Operations

3 game-changing resolutions

A look at the reforms the restaurant industry could use as we enter 2017.
start 2017

You chuckleheads merely have to pledge feats like losing 50 pounds or being nicer to the one-headed dragon known as Significant Other’s mom. Fate has thrust the moonshot upon me of drafting New Year’s resolutions for the whole restaurant industry, and the standbys of cussing less often or learning conversational Swedish are way too faint. I don’t have to tell you how much reform the business needs right now to correct its act in 2017. 

But indulge me. Take a look at these resolutions that obviously have to be on the list. 

Stop prank calling the unions.

Actually, it’s the gloating that needs to halt. Just weeks ago, federal regulators were giving organized labor everything short of a magic ray gun to ease unionization of the business. Then President-elect Trump picked one of the industry’s own to be Secretary of Labor. While leading the company that runs the Carl’s Jr. and Hardee’s quick-service chains, Andy Puzder found time to speak out in op-eds and on talk shows against some of the more outrageous concessions that had been thrown labor’s way. He was very politically incorrect in blasting calls for a so-called living wage, and spoke with evident longing of robots’ business advantages.

With that mindset in place, restaurateurs and other employers suddenly wield the upper hand. No longer do they need to fear the bullies.

Stop. Talking. To. Customers.

After a few hundred years of warmly greeting guests or bidding them farewell with a “Thank you!” or “Come again!”—this is a hard habit to break.  Fortunately, some of the best artificial minds in the business are working on the problem. Witness the service innovations unveiled last month by Amazon, which coined the new service motto Just Walk Out, the model used in its first restaurant, Amazon Go. Patrons activate a phone app, take the grab-and-go foods they want, then bolt, without ever letting another human come between them and their precious smartphones.

Amazon Go is still in test. Already rolled out to every location of the Sam’s club-store chain is a new cashierless service model called Scan & Go, whereby patrons use their phones to snap products’ pricing codes, then walk out without any human interaction. Computer intelligence handles the settling up.

Kit it out.

Eight percent of consumers and 20% of families with children now buy meal kits, according to a report released last year by the research firm Acosta. Facing that sort of a threat, some restaurateurs are figuring that joining the pack is better than getting overrun by it.
They’re pushing into the market with kits of their own—usually meals that are prepped for pickup, with little work required other than combining components and heating what’s to be served hot.

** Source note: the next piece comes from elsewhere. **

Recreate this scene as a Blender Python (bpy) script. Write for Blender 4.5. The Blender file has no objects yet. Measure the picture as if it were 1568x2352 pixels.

The Portillo’s hot dog chain, for instance, started a meal subscription service right before the holidays. For a dollar a day (the $365 is due upfront), subscribers get meal fixings for eight to 10 people every other month. The work expected of customers is light—usually baking off some buns, or reheating a few things.

If hopping aboard the trend sounds daunting, consider how much easier it’d be than shedding 50 pounds or going to the gym more often.